On Fundraising Attitudes and Aptitudes

Being an advancement leader brings with it the responsibility to “teach up.”  Whether you work with a Dean, a Chancellor, a President, a CEO, or a Board member, getting the best possible results means working with and through others.  In many instances, donors will respond more generously when an institutional leader plays a meaningful role in their giving experience.

Below is a quick typology based on an institutional leader’s attitudes and aptitudes around the fundraising process.  Both their emotional disposition as well as their abilities play a role in how you should engage them.

Fundraising Attitudes and Aptitudes of Leaders and How to Engage:

Presentation1

 

This 2×2 model suggests that the “Eager-Unskilled” institutional leaders should be coached by advancement professionals and that the “Eager-Skilled” leaders are ready to go raise a lot of money and should be fully engaged by advancement!  For those leaders that are “Reluctant-Unskilled,” we want to involve them strategically only in donor activities that are identified as low-risk and high-enjoyment.  And for the “Reluctant-Skilled” leaders, we need to better understand their reluctance and then provide the leadership, education, encouragement, and motivation to enhance their fundraising comfort-level and enthusiasm.

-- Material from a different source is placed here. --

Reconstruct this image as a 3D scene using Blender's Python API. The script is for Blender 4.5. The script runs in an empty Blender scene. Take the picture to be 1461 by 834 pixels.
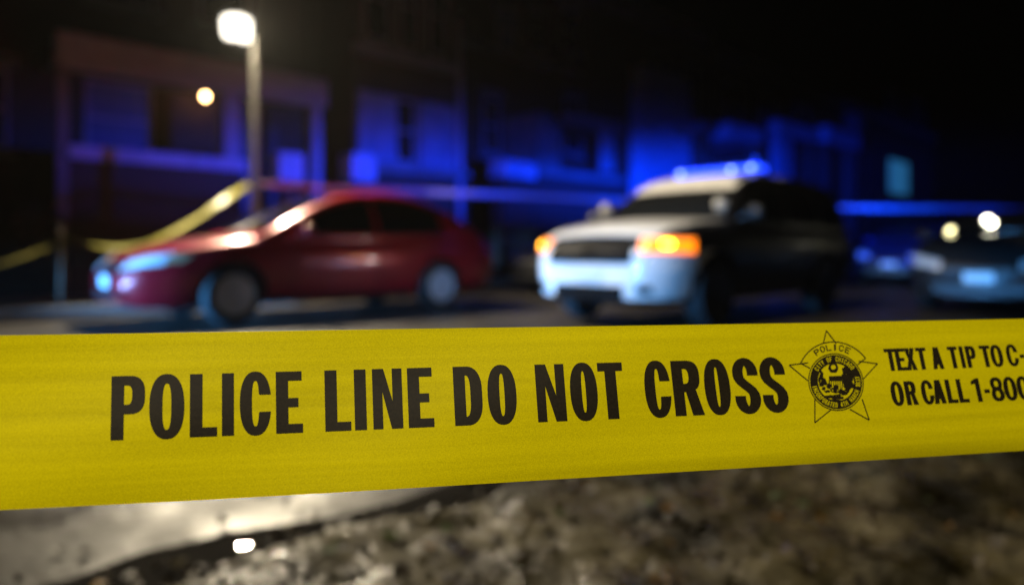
import bpy, bmesh, math, random
import numpy as np
from mathutils import Vector, Matrix, noise
from mathutils.bvhtree import BVHTree

random.seed(7)
R = math.radians
S = bpy.context.scene
C = S.collection

# ------------------------------------------------------------------ camera
CAM_Z = 0.84
FPX = 974.0            # focal length in photo pixels (24 mm on a 36 mm sensor)
HOR = 355.0            # row of the horizon in the photo
cam_d = bpy.data.cameras.new('camera')
cam = bpy.data.objects.new('camera', cam_d)
C.objects.link(cam)
cam.location = (0, 0, CAM_Z)
cam.rotation_euler = (R(90), 0, 0)
cam_d.sensor_width = 36.0
cam_d.lens = 24.0
cam_d.shift_y = -(417.0 - HOR) / 1461.0
cam_d.clip_start = 0.02
cam_d.clip_end = 2000
cam_d.dof.use_dof = True
cam_d.dof.focus_distance = 0.338
cam_d.dof.aperture_fstop = 3.15
S.camera = cam

# ------------------------------------------------------------------ view / cycles
S.view_settings.view_transform = 'Standard'
S.view_settings.look = 'None'
S.view_settings.exposure = 0.0
S.view_settings.gamma = 1.0
S.render.engine = 'CYCLES'
S.cycles.use_denoising = True
S.cycles.use_adaptive_sampling = True
S.cycles.adaptive_threshold = 0.01
S.cycles.max_bounces = 6
S.cycles.diffuse_bounces = 2
S.cycles.glossy_bounces = 3
S.cycles.transmission_bounces = 4
S.cycles.sample_clamp_indirect = 6.0
S.cycles.caustics_reflective = False
S.cycles.caustics_refractive = False

# ------------------------------------------------------------------ street frame
A = R(46.0)                      # the street runs 46 degrees right of the view axis
SU, CU = math.sin(A), math.cos(A)
def st(l, m):                    # l along the street, m across it (away from camera)
    return (l * SU - m * CU, l * CU + m * SU)
def LM(px, m):
    r = (px - 730.5) / FPX
    Y = m / (SU - CU * r)
    x = r * Y
    return x * SU + Y * CU, Y
def F(px0, px1, py0, py1, m):    # a patch seen in the photo, put on the plane m = const
    l0, _ = LM(px0, m); l1, _ = LM(px1, m)
    _, Y = LM((px0 + px1) / 2, m)
    return l0, l1, CAM_Z - (py1 - HOR) / FPX * Y, CAM_Z - (py0 - HOR) / FPX * Y
def at(px, py, Y):
    return Vector(((px - 730.5) / FPX * Y, Y, CAM_Z - (py - HOR) / FPX * Y))
HEAD = math.atan2(-CU, -SU)      # the cars point towards the lower left

# ------------------------------------------------------------------ night sky
W = bpy.data.worlds.new('World')
S.world = W
W.use_nodes = True
nt = W.node_tree
sky = nt.nodes.new('ShaderNodeTexSky')
sky.sky_type = 'NISHITA'
sky.sun_disc = False
sky.sun_elevation = R(-6)
sky.sun_rotation = R(200)
nt.links.new(sky.outputs[0], nt.nodes['Background'].inputs[0])
nt.nodes['Background'].inputs[1].default_value = 0.05

# ------------------------------------------------------------------ lights outside the frame, some added, and the light bar beams
def lamp(name, kind, loc, energy, color, **kw):
    d = bpy.data.lights.new(name, kind)
    d.energy = energy; d.color = color
    for k, v in kw.items():
        setattr(d, k, v)
    o = bpy.data.objects.new(name, d)
    C.objects.link(o)
    o.location = loc
    return o
def aim(o, target):
    o.rotation_euler = (Vector(target) - o.location).to_track_quat('-Z', 'Y').to_euler()

# added spot close behind the camera to light the tape
nl = lamp('added_tape_light', 'SPOT', (-.30, -1.15, 1.95), 118, (1.0, 0.90, 0.68), shadow_soft_size=0.12, spot_size=R(84), spot_blend=.6)
aim(nl, (.10, .55, .55))
# headlamps of a vehicle standing in the road to the left, shining along the street
def headlamp(m0, m1, energy, cone, flat):
    x_, y_ = st(-3.6, m0)
    h = lamp('headlamp_light', 'SPOT', (x_, y_, 0.50), energy, (0.09, 0.40, 1.0), shadow_soft_size=0.10, spot_size=R(cone), spot_blend=0.5)
    x_, y_ = st(5, m1)
    aim(h, (x_, y_, 0.40)); h.scale = (1.0, flat, 1.0)
headlamp(8.0, 8.2, 12000, 44, .26)
headlamp(4.7, 3.5, 6200, 60, .19)
# added spot high over the road to brighten the police car's hood and roof
x_, y_ = st(.8, 4.4)
f = lamp('added_hood_light', 'SPOT', (x_, y_, 7.4), 3000, (1.0, .85, .64), shadow_soft_size=.2, spot_size=R(34), spot_blend=.6)
x_, y_ = st(7.2, 4.7)
aim(f, (x_, y_, 1.3))
# blue beams of the roof light bar on the police car
BL = st(8.15, 4.5)
def bar_beam(l, m, z, energy, spread=150, flat=.12):      # wide flat beam of the LED modules
    a = lamp('light_bar_beam', 'SPOT', (BL[0], BL[1], 2.0), energy, (0.0, 0.035, 1.0), shadow_soft_size=0.12, spot_size=R(spread), spot_blend=1.0)
    p = st(l, m); aim(a, (p[0], p[1], z)); a.scale = (1.0, flat, 1.0); return a
bar_beam(12.0, 14, 2.5, 5600, spread=146, flat=.10)
bar_beam(30.0, 12.5, 3.0, 26000, spread=100, flat=.16)
bar_beam(17.5, 5.3, .7, 30000, spread=20, flat=1.0)
bar_beam(24.0, 3.0, 1.8, 900, spread=80, flat=.12)

# ------------------------------------------------------------------ materials
def mat(name, col, rough=0.5, metal=0.0, coat=0.0, coat_rough=0.05, spec=0.5, emit=None, estr=0.0, noise_scale=None, noise_amt=0.25, bump=0.0, bump_scale=None, stretch=(1, 1, 1)):
    m = bpy.data.materials.new(name)
    m.use_nodes = True
    n = m.node_tree.nodes; k = m.node_tree.links
    b = n['Principled BSDF']
    b.inputs['Base Color'].default_value = (*col, 1)
    b.inputs['Roughness'].default_value = rough
    b.inputs['Metallic'].default_value = metal
    b.inputs['Coat Weight'].default_value = coat
    b.inputs['Coat Roughness'].default_value = coat_rough
    b.inputs['Specular IOR Level'].default_value = spec
    if emit:
        b.inputs['Emission Color'].default_value = (*emit, 1)
        b.inputs['Emission Strength'].default_value = estr
    if noise_scale:
        tc = n.new('ShaderNodeTexCoord'); mp = n.new('ShaderNodeMapping')
        mp.inputs['Scale'].default_value = stretch
        k.new(tc.outputs['Object'], mp.inputs[0])
        t = n.new('ShaderNodeTexNoise'); t.inputs['Scale'].default_value = noise_scale
        t.inputs['Detail'].default_value = 5
        k.new(mp.outputs[0], t.inputs['Vector'])
        r = n.new('ShaderNodeValToRGB')
        lo = tuple(c * (1 - noise_amt) for c in col); hi = tuple(min(1, c * (1 + noise_amt)) for c in col)
        r.color_ramp.elements[0].position = 0.3; r.color_ramp.elements[0].color = (*lo, 1)
        r.color_ramp.elements[1].position = 0.7; r.color_ramp.elements[1].color = (*hi, 1)
        k.new(t.outputs[0], r.inputs[0]); k.new(r.outputs[0], b.inputs['Base Color'])
        if bump:
            t2 = t
            if bump_scale:
                t2 = n.new('ShaderNodeTexNoise'); t2.inputs['Scale'].default_value = bump_scale
                t2.inputs['Detail'].default_value = 6
                k.new(mp.outputs[0], t2.inputs['Vector'])
            bp = n.new('ShaderNodeBump'); bp.inputs['Strength'].default_value = bump
            bp.inputs['Distance'].default_value = 0.02
            k.new(t2.outputs[0], bp.inputs['Height']); k.new(bp.outputs[0], b.inputs['Normal'])
    return m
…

Of course, Presidents, CEOs, Chancellors, Deans, etc., fall somewhere along the continuums between the two ends of these attitude and aptitude variables.  But, this model is a helpful reminder that our work as advancement professionals involves teaching, engaging, and encouraging not only our team members and our donors, but also those to whom we report.  We must use a variety of tools to get the results our institutions need.  And understanding better the development attitudes and aptitudes of our institutional leaders helps us get those results.

So, where does your institutional leader land in the model?  And, more importantly, how will you engage her differently once you decide?